Ce qui fait également la magie du roman, c’est que les petits nouveaux fraîchement décédés peuvent continuer leur existence sans la noirceur du monde des vivants, ni crises sociales ou financières, ni chômage, ni transports en commun bondés et puants… tout est beau et possible. Evidemment grosse surprise à leur arrivée : il est difficile de ne pas se demander quel plan douteux les attendent en voyant une foule faire le pied de grue en tenue d’Eve. Mais une fois la gêne passée, quel bonheur de serrer dans ses bras grand-papy complètement à poil !

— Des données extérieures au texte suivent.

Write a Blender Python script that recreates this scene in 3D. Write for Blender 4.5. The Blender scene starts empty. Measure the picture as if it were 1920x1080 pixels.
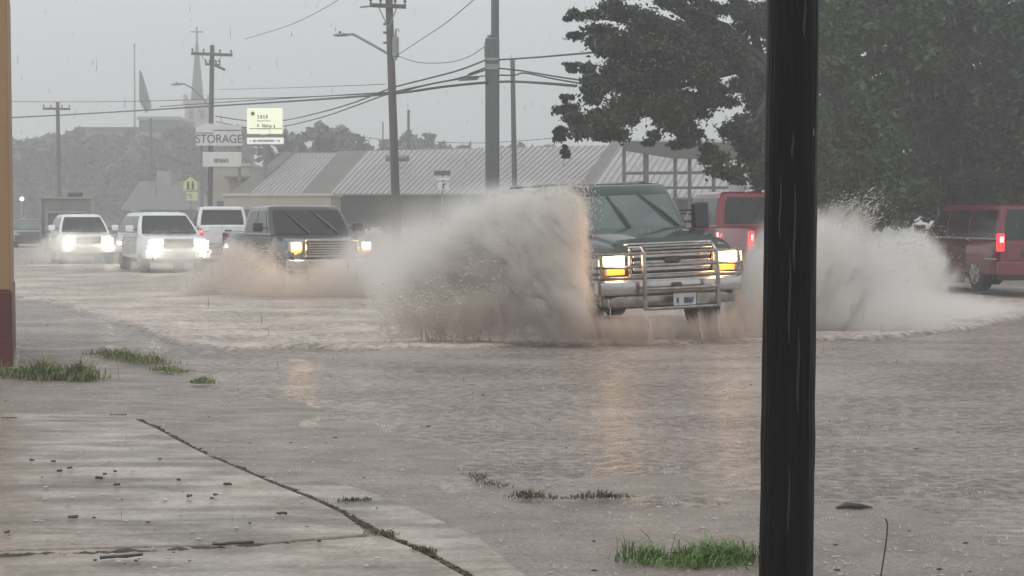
import bpy, bmesh, math, random
from mathutils import Vector, Matrix, noise
R = math.radians
random.seed(7)
sc = bpy.context.scene
C = sc.collection
# ------------------------------------------------------------------ camera
CAMZ, FPX, HORY = 1.59, 3000.0, 410.0
PITCH = math.atan((540 - HORY) / FPX)
cd = bpy.data.cameras.new("camera"); cam = bpy.data.objects.new("camera", cd); C.objects.link(cam)
cam.location = (0, 0, CAMZ); cam.rotation_euler = (R(90) - PITCH, 0, 0)
cd.sensor_width = 36; cd.lens = 36 * FPX / 1920; cd.clip_start = 0.05; cd.clip_end = 3000
sc.camera = cam
# ------------------------------------------------------------------ sky, sun, exposure
w = bpy.data.worlds.new("World"); sc.world = w; w.use_nodes = True
nt = w.node_tree; nt.nodes.clear()
SUN_EL, SUN_ROT = R(58), R(200)
sky = nt.nodes.new("ShaderNodeTexSky"); sky.sky_type = 'NISHITA'; sky.sun_disc = False
sky.sun_elevation = SUN_EL; sky.sun_rotation = SUN_ROT; sky.air_density = 1; sky.dust_density = 6; sky.ozone_density = 1
hs = nt.nodes.new("ShaderNodeHueSaturation"); hs.inputs['Saturation'].default_value = 0.10
nt.links.new(sky.outputs[0], hs.inputs['Color'])
mx = nt.nodes.new("ShaderNodeMix"); mx.data_type = 'RGBA'; mx.inputs[0].default_value = 0.82
nt.links.new(hs.outputs[0], mx.inputs[6])
tc = nt.nodes.new("ShaderNodeTexCoord"); nz = nt.nodes.new("ShaderNodeTexNoise"); nz.inputs['Scale'].default_value = 1.3; nz.inputs['Detail'].default_value = 2
nt.links.new(tc.outputs['Generated'], nz.inputs['Vector'])
cr = nt.nodes.new("ShaderNodeValToRGB"); cr.color_ramp.elements[0].position = .3; cr.color_ramp.elements[1].position = .75
cr.color_ramp.elements[0].color = (6.0, 6.4, 6.6, 1); cr.color_ramp.elements[1].color = (6.9, 7.2, 7.35, 1)
nt.links.new(nz.outputs['Fac'], cr.inputs[0]); nt.links.new(cr.outputs[0], mx.inputs[7])
bg = nt.nodes.new("ShaderNodeBackground"); bg.inputs['Strength'].default_value = 0.10
nt.links.new(mx.outputs[2], bg.inputs['Color'])
wo = nt.nodes.new("ShaderNodeOutputWorld"); nt.links.new(bg.outputs[0], wo.inputs['Surface'])
sl = bpy.data.lights.new("sun", 'SUN'); sl.energy = 0.5; sl.angle = R(25); sl.color = (1, .97, .93)
so = bpy.data.objects.new("sun", sl); C.objects.link(so)
sd = Vector((math.sin(SUN_ROT) * math.cos(SUN_EL), math.cos(SUN_ROT) * math.cos(SUN_EL), math.sin(SUN_EL)))
so.rotation_euler = sd.to_track_quat('Z', 'Y').to_euler(); so.location = (0, -20, 40)
vs = sc.view_settings; vs.view_transform = 'Standard'; vs.look = 'None'; vs.gamma = 1; vs.exposure = 0.30; vs.use_curve_mapping = False
cy = sc.cycles
cy.use_denoising = True; cy.max_bounces = 8; cy.diffuse_bounces = 3; cy.glossy_bounces = 3; cy.transmission_bounces = 4
cy.transparent_max_bounces = 12; cy.volume_bounces = 4; cy.volume_step_rate = 0.45; cy.volume_max_steps = 512
cy.sample_clamp_indirect = 6; cy.caustics_reflective = False; cy.caustics_refractive = False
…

Malgré tout, la venue dans l’Autre Monde est source d’angoisses. A travers les yeux de Ben, le lecteur vit toutes les peurs des nouveaux arrivants : est-il possible qu’ils ne retrouvent pas leurs proches disparus ? Les sentiments amoureux seront-ils restés intacts ? Les couples pourront-ils se rejoindre sans devoir faire ménage à trois ? C’est avec ces interrogations que Ben devra continuer ses recherches pour retrouver Marianne et faire face à une toute autre question : connaît-on vraiment ceux qu’on aime ?

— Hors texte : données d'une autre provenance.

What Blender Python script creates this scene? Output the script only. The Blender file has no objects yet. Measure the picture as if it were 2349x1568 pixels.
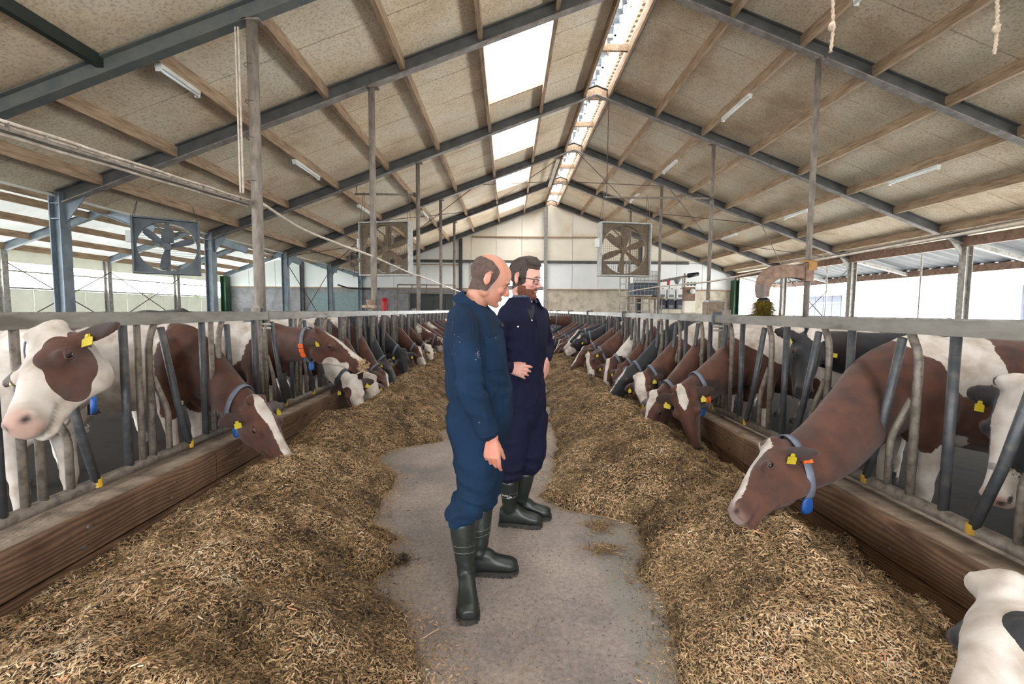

On se laisse donc entraîner avec grand plaisir dans cet incroyable récit truffé de jeux de mots, de concepts un peu fous qui trouvent cependant tout leur sens dans l’Autre Monde mais aussi de voyages dans le temps (qui permettent aux nouveaux morts de côtoyer Shakespeare ou encore Marilyn… tout nus qui plus est). Les incessants rebondissements ne finissent jamais de surprendre le lecteur. Ce dernier doit cependant rester attentif car même si le roman se laisse lire avec avidité, les événements qui se succèdent sont parfois légèrement tirés par les cheveux.